Впрочем, для России такие масштабы репрессий и впрямь были непривычными. В западных странах сотни и тысячи жертв после подавления восстаний никого не удивили бы. Но русские цари чаще казнили лишь главных виновных, а прочих миловали. Петр помиловал лишь половину, отправил по ссылкам. Для остальных преступления счел слишком тяжкими. Да и бунт стрельцов был не первым! В памяти государя запечатлелись ужасы хованщины, запечатлелись его собственное столкновение с сестрой в 1689 г., заговор Цыклера.

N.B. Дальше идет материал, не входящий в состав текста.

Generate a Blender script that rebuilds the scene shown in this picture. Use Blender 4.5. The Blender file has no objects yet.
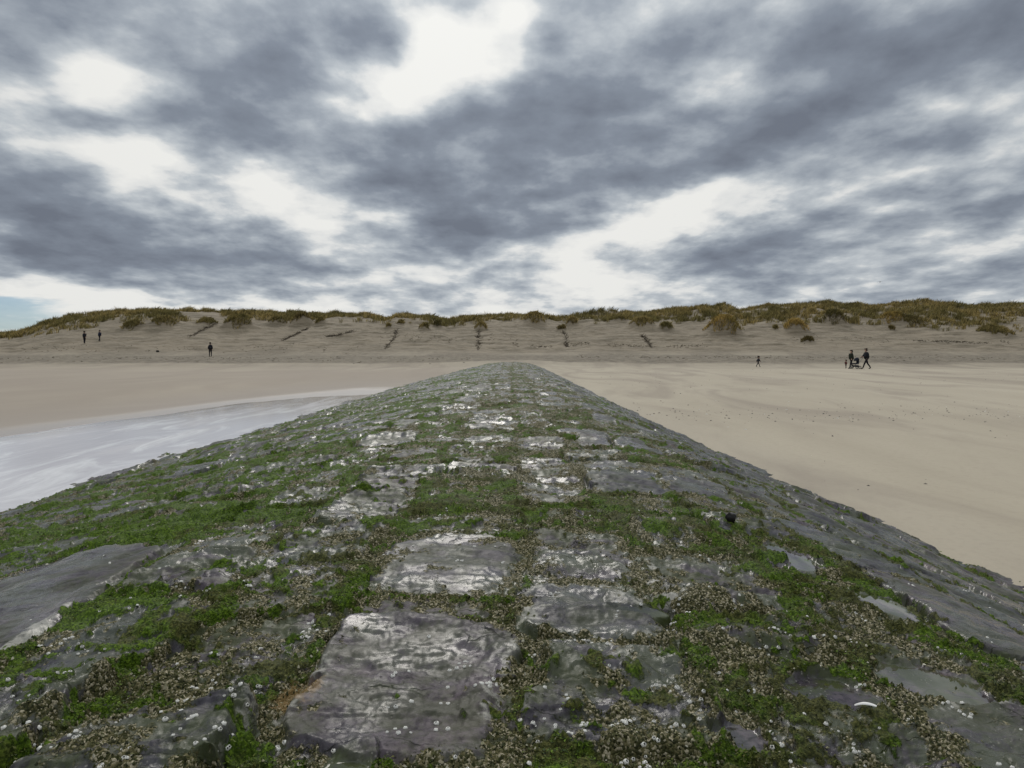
import bpy, math, random
import numpy as np
from mathutils import Vector, Matrix

rng = np.random.default_rng(7)
random.seed(7)
sc = bpy.context.scene
COL = sc.collection
R = math.radians
EYE = 3.0                      # eye height over z = 0
FOC = 740.0
PITCH = math.atan(32 / FOC)    # camera looks down a little

# ------------------------------------------------------------------ noise
def _hash(ix, iy, seed):
    h = (ix.astype(np.int64) * 374761393 + iy.astype(np.int64) * 668265263 + seed * 974634777) & 0xFFFFFFFF
    h = ((h ^ (h >> 13)) * 1274126177) & 0xFFFFFFFF
    return (h ^ (h >> 16)) & 0xFFFFFFFF

def rnd(ix, iy, seed):
    return (_hash(np.asarray(ix), np.asarray(iy), seed) / 4294967295.0).astype(np.float32)

def perlin(x, y, seed=0):
    x = np.asarray(x, dtype=np.float64); y = np.asarray(y, dtype=np.float64)
    x0 = np.floor(x); y0 = np.floor(y)
    fx = x - x0; fy = y - y0
    ix = x0.astype(np.int64); iy = y0.astype(np.int64)
    u = fx * fx * fx * (fx * (fx * 6 - 15) + 10); v = fy * fy * fy * (fy * (fy * 6 - 15) + 10)
    def g(ax, ay, dx, dy):
        a = _hash(ax, ay, seed) * (2 * math.pi / 4294967296.0)
        return np.cos(a) * dx + np.sin(a) * dy
    a = g(ix, iy, fx, fy); b = g(ix + 1, iy, fx - 1, fy)
    c = g(ix, iy + 1, fx, fy - 1); d = g(ix + 1, iy + 1, fx - 1, fy - 1)
    return ((a + (b - a) * u) * (1 - v) + (c + (d - c) * u) * v) * 1.5

def fbm(x, y, octv=4, seed=0, gain=0.5):
    s = 0; a = 1.0; f = 1.0; t = 0
    for i in range(octv):
        s = s + a * perlin(x * f + 13.7 * i, y * f - 7.3 * i, seed + i); t += a
        a *= gain; f *= 2.03
    return s / t

def sstep(a, b, x):
    t = np.clip((x - a) / (b - a), 0, 1)
    return t * t * (3 - 2 * t)

def smin(a, b, k):
    h = np.clip(0.5 + 0.5 * (b - a) / k, 0, 1)
    return b * (1 - h) + a * h - k * h * (1 - h)

# ------------------------------------------------------------------ object helpers
def tag(o, label=None, cat=None, group=None, kind=None):
    if label: o['label'] = label
    if cat: o['category'] = cat
    if group: o['group'] = group
    if kind: o['kind'] = kind
    return o

def empty(name, loc=(0, 0, 0), rz=0.0, sc_=1.0):
    o = bpy.data.objects.new(name, None); COL.objects.link(o)
    o.location = loc; o.rotation_euler = (0, 0, rz); o.scale = (sc_,) * 3
    return o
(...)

Софья, ее сестры и прислуга тоже подверглись допросам. Царевна все напрочь отрицала. Тем более, что прямых улик не было. Но показаниями свидетелей изобличили, что ее письмо к стрельцам существовало, зачитывалось в полках. В результате Софью и ее сестру Марфу, через которую осуществлялись связи, постригли в монахини. Возле окон кельи инокини Сусанны, как назвали Софью при пострижении, повесили трех приговоренных стрельцов. Одному мертвецу вложили в руку лист бумаги — напоминание о письме.